An environmental studies major, Corcoran is particularly interested in issues of water conservation and supply enhancement, an interest that derives from her experience growing up in a small town in West Texas where water is a precious and limited resource. “Where I am from,” she says, “we get an update on the inches gained or lost in our aquifer in the nightly news, adhere to strict water restrictions during the summer, and know that we must work to conserve our water resources or we will lose them.” Corcoran came to Wellesley determined to seek the skills and knowledge required to understand the science of water resources.

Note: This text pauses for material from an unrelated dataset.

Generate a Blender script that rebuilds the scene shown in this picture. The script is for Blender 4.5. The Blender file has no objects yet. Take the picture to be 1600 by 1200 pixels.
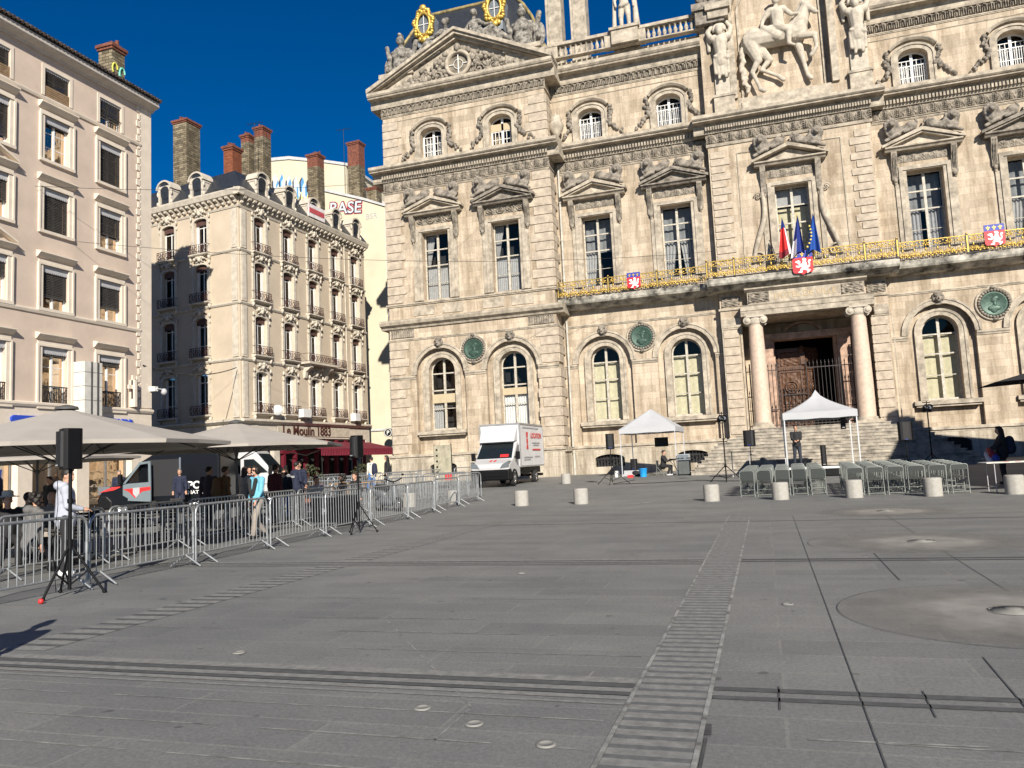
import bpy, bmesh, math, random
from math import sin, cos, pi, radians as rad, sqrt, atan2, hypot
from mathutils import Vector, Matrix, Euler
random.seed(7)
S = bpy.context.scene
col = S.collection
# ---------------------------------------------------------------- camera, sky, sun, exposure
cd = bpy.data.cameras.new("camera"); cam = bpy.data.objects.new("camera", cd); col.objects.link(cam)
cd.sensor_width = 36; cd.lens = 1224.9/1600*36; cd.clip_end = 2000; cd.clip_start = .05
YAW, PITCH, ROLL = rad(17.547), rad(5.716), rad(-2.776)
cam.matrix_world = Matrix.Translation((0, 0, 1.5)) @ Matrix.Rotation(YAW, 4, 'Z') @ Matrix.Rotation(pi/2+PITCH, 4, 'X') @ Matrix.Rotation(-ROLL*-1, 4, 'Z')
S.camera = cam
SUN_EL, SUN_AZ = rad(27), rad(26.5)      # azimuth measured from straight behind the camera's facade normal, to the right
W = bpy.data.worlds.new("World"); S.world = W; W.use_nodes = True
nt = W.node_tree; bg = nt.nodes["Background"]
sky = nt.nodes.new("ShaderNodeTexSky"); sky.sky_type = 'NISHITA'; sky.sun_disc = False
sky.sun_elevation = SUN_EL; sky.sun_rotation = pi-SUN_AZ
sky.altitude = 1500; sky.air_density = 1.0; sky.dust_density = 0.0; sky.ozone_density = 6.0
hs = nt.nodes.new('ShaderNodeHueSaturation'); hs.inputs['Saturation'].default_value = 1.28; hs.inputs['Hue'].default_value = .505
nt.links.new(sky.outputs[0], hs.inputs['Color']); nt.links.new(hs.outputs[0], bg.inputs[0]); bg.inputs[1].default_value = .05
sd = bpy.data.lights.new("sun", 'SUN'); sd.energy = 4.6; sd.angle = rad(.53); sd.color = (1, .93, .82)
so = bpy.data.objects.new("sun", sd); col.objects.link(so)
tosun = Vector((sin(SUN_AZ)*cos(SUN_EL), -cos(SUN_AZ)*cos(SUN_EL), sin(SUN_EL)))
so.rotation_euler = tosun.to_track_quat('Z', 'Y').to_euler()
S.view_settings.view_transform = 'Standard'; S.view_settings.look = 'None'; S.view_settings.gamma = 1
S.view_settings.use_curve_mapping = False
S.view_settings.exposure = 0.72
S.render.resolution_x = 1024; S.render.resolution_y = 768

def gz(y):                                   # the square rises gently towards the facade
    if y < 22: return 0
    if y < 38: return .3*(y-22)/16
    if y < 50: return .3+.2*(y-38)/12
    return .5

# ---------------------------------------------------------------- materials
MT = {}
def mat(name, c, rough=.7, metal=0, var=.12, scale=3.0, bump=.0, c2=None, emit=None, spec=.5):
    if name in MT: return MT[name]
    m = bpy.data.materials.new(name); m.use_nodes = True; MT[name] = m
    n = m.node_tree; b = n.nodes["Principled BSDF"]; L = n.links.new
    b.inputs["Roughness"].default_value = rough; b.inputs["Metallic"].default_value = metal
    b.inputs["Specular IOR Level"].default_value = spec
    if var > 0:
        tc = n.nodes.new("ShaderNodeTexCoord")
        no = n.nodes.new("ShaderNodeTexNoise"); no.inputs["Scale"].default_value = scale; no.inputs["Detail"].default_value = 6; no.inputs["Roughness"].default_value = .65
        L(tc.outputs["Object"], no.inputs["Vector"])
        r = n.nodes.new("ShaderNodeValToRGB"); L(no.outputs["Fac"], r.inputs["Fac"])
        d = c2 or tuple(x*(1-var*2.2) for x in c)
        r.color_ramp.elements[0].position = .33; r.color_ramp.elements[1].position = .68
        r.color_ramp.elements[0].color = (*d, 1); r.color_ramp.elements[1].color = (*tuple(min(1, x*(1+var*.5)) for x in c), 1)
        L(r.outputs["Color"], b.inputs["Base Color"])
        if bump:
            bp = n.nodes.new("ShaderNodeBump"); bp.inputs["Strength"].default_value = bump; bp.inputs["Distance"].default_value = .02
            L(no.outputs["Fac"], bp.inputs["Height"]); L(bp.outputs["Normal"], b.inputs["Normal"])
    else: b.inputs["Base Color"].default_value = (*c, 1)
    if emit: b.inputs["Emission Color"].default_value = (*c, 1); b.inputs["Emission Strength"].default_value = emit
    return m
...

On campus, she took classes like Environmental Limits and Conservation and Social Causes and Consequences of Environmental Problems, and grew under the mentorship of Camilla Chandler Frost Professor of Environmental Studies Beth DeSombre and Assistant Professor of Environmental Studies Alden Griffith. “In the process my interest in environmental studies has grown without limit, and has expanded to include an interest in the social and ethical aspects of environmental issues,” Corcoran says.
Outside of the classroom, Corcoran is involved with Wellesley Energy and Environmental Defense (WEED), the Wellesley College Outing Club, and plays rugby with the Wellesley rugby football team. This semester, she’s studying abroad in Córdoba, Spain.
Corcoran will put most of her GRO funding toward her Wellesley education. While she’s not sure of the specific route she’ll take after graduation, she says, “I aspire to improve the way we protect water resources at all levels, in a position where I can integrate my love of science and my desire to work with people to find solutions to complex water quality issues and environmental issues.”
Corcoran added, “People are irrevocably tied to their environments. Whether we can see it or not, we are all living as part of a larger, natural world, in a delicate balance.”